Last week, Germany’s head of state, Frank-Walter Steinmeier, visited the Greek port city of Thessaloniki and declared, “Anyone who stands and speaks here as German president is filled with shame.”
He was standing on ground earmarked for the creation of a long-awaited Holocaust Museum of Greece. It’s finally slated to open in 2026 to commemorate the nearly 50,000 Greek Jews who were loaded onto cattle trucks in Thessaloniki and transported to Auschwitz during the Nazi occupation of Greece. Ninety-six percent of them were murdered in the concentration camp.
Germany has donated more than $10 million to the project. It will be eight stories tall and extend along Thessaloniki’s seashore, connecting the city’s harbor, the historic White Tower, and the old railway station, where many of the Jews were deported from.
On top of Germany’s donation, the Stavros Niarchos Foundation (SNF)—established in 1996 to honor Greek shipping magnate Stavros Niarchos—the Municipality of Thessaloniki, and the city’s mayor, Yiannis Boutaris, are funding the Holocaust Museum of Greece. Construction is estimated at almost $30 million and the foundation stone was laid in 2018.

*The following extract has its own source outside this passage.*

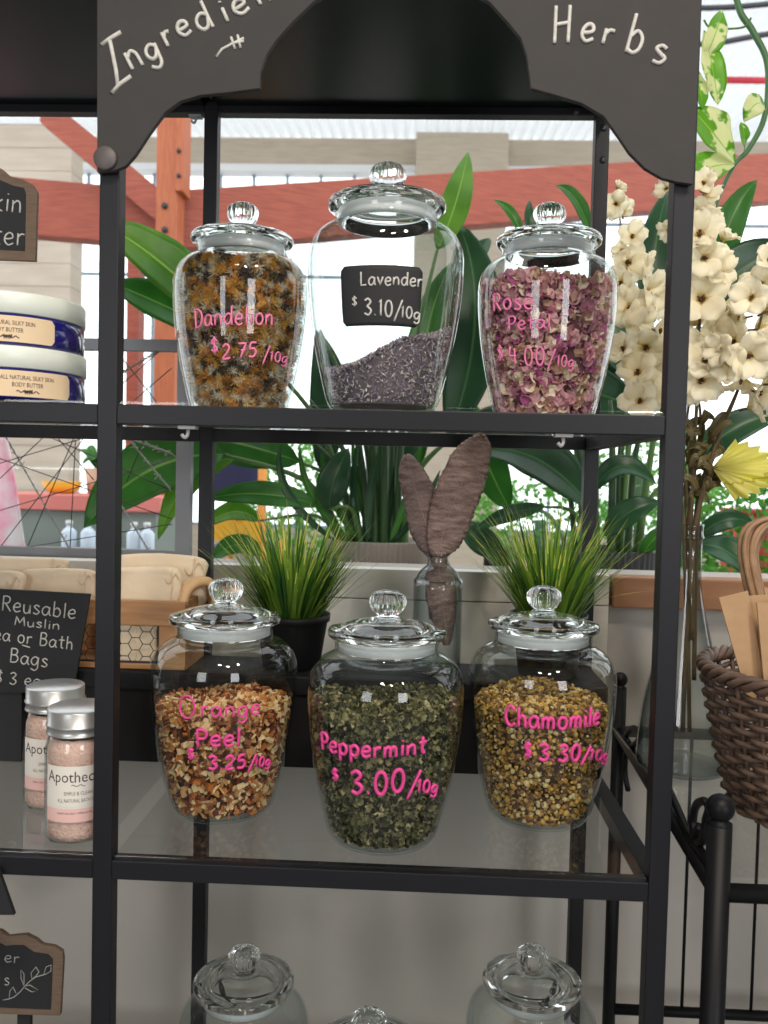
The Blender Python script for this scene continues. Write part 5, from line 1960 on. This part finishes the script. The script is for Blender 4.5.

“The Holocaust Museum of Greece will highlight and pay tribute to the memory not only of the Jewish Community of Thessaloniki, but that of the 39 Jewish communities that existed in the country before the war,” the SNF said in a statement. “At the same time, it will illuminate the multidimensional culture of the Jews of Thessaloniki and their multifaceted contribution to the development of the city, as well as Thessaloniki itself as a multicultural metropolis that continues to evolve with perseverance and persistence.”
David Saltiel, who heads Thessaloniki’s diminished Jewish community, told the Guardian, “Finally it’s happening—we’ve waited for this for so many years.”
“I feel I am the voice of all those Jews who were put on trains, with no one stopping them and everyone looking,” he added. “As the generation after the Holocaust, we have a responsibility to speak on behalf of those who could not say anything.”
Around 90 percent of Thessaloniki’s Jewish population was killed by the Third Reich’s henchmen, which accounted for roughly a third of the city’s total population. The city was called Salonika before World War II and known as the “Mother of Israel” due to its huge Jewish community, which far outnumbered the Christian population long after it was incorporated into the Kingdom of Greece in 1912.
“The museum is intended to be a world-class destination, where education will play a key role,” the SNF said. “After construction is completed in the coming years, the Holocaust Museum of Greece will host permanent and temporary exhibitions and archives that will highlight the value of preserving and strengthening the remembrance of the Holocaust, acceptance and respect for diversity and human rights, and freedom.”
A consortium of three architectural firms – one German, one Israeli, and one Greek – is designing the octagonal building.